My view is this bounces back to c. 15p. Then I'm out. H1 results will be ugly. They just brought in a CFO who used to be an equity research analyst (lol!). Cash will start dwindling. I don't need to be here to take the execution risk associated with a nasty restructuring. Until then, I am along for the ride.
I can see it hitting 13-18p range in July
36p was after hell of a drop. 6 month chart on the 1st trading day of January it was over £1 per share.
I'm not an expert in the field at all, actually I think it is crazy how these games make millions of pounds but i'm invested in the belief that 9p is too cheap.
This company gets a score of 89 for Quality by the relatively well respected Stockopedia.

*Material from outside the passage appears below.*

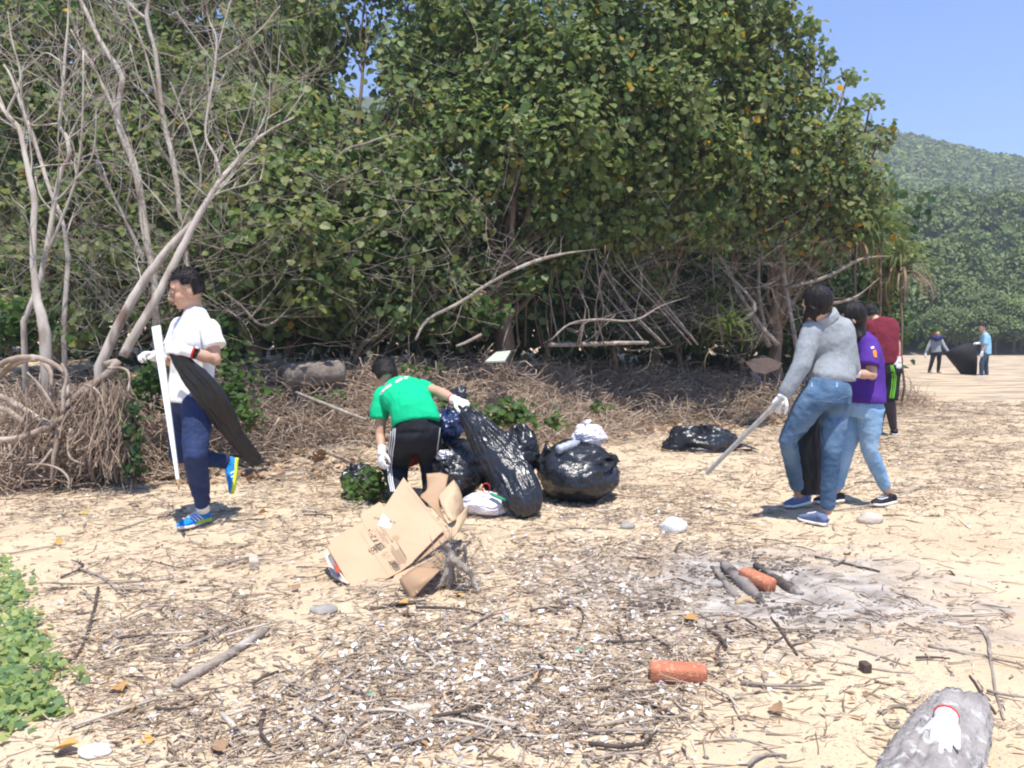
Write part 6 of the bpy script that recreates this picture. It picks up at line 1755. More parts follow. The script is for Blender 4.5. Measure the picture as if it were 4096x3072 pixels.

It gets 99 for value, and 78 overall.
I certainly think the article in the Times was misleading given the high-valuation at the time, but at these prices and with cash at bank of £25 million and zero debt, this will rise further.
Someone mentioned earlier that in 18 months they won't have any cash left, which is of course a ridiculous statement because that is assuming they do not make any sales.
Sales are lower (if they weren't the share price wouldn't be 9p), but they still have some popular titles and some valuable intellectual property.
36p was too high. 9p is too low.
"Some of the research on here is terribly rushed."
As opposed to your own moronic posts on here calling this a turd? Or your revelation that the CEO is Eastern European? Why don't you tell us what you think his nationality indicates about the investment case.
As for cash level, it's a relevant valuation metric - particularly for a business in distress and at this ratio - so it's a highly reasonable discussion point. Plonker.
Looking solid this morning!
Some of the research on here is terribly rushed.
"Its profitable every year" - thats my because it capitalises a HUGE amount of costs. It is actually loss making.
"Its go all this cash" - true, but cash is dropping about 20million a year. Most their cash will be gone 18 months.
"Ceo holds lots of shares" - the ceo is a controversial character. Eastern European. Does some dodgy interviews.
Full disclosure I bought a tiny amount yesterday. Mainly on the fact I think the hello neighbour game is worth something to a company like team 17.
Expect a good bounce tomorrow.
Cash by December worth more than market cap ,so at a guess probably have 20-30 mill at the moment
If you can't buy- check if you gave filled in the revenant form to buy USA stock. That's what gave me all the trouble.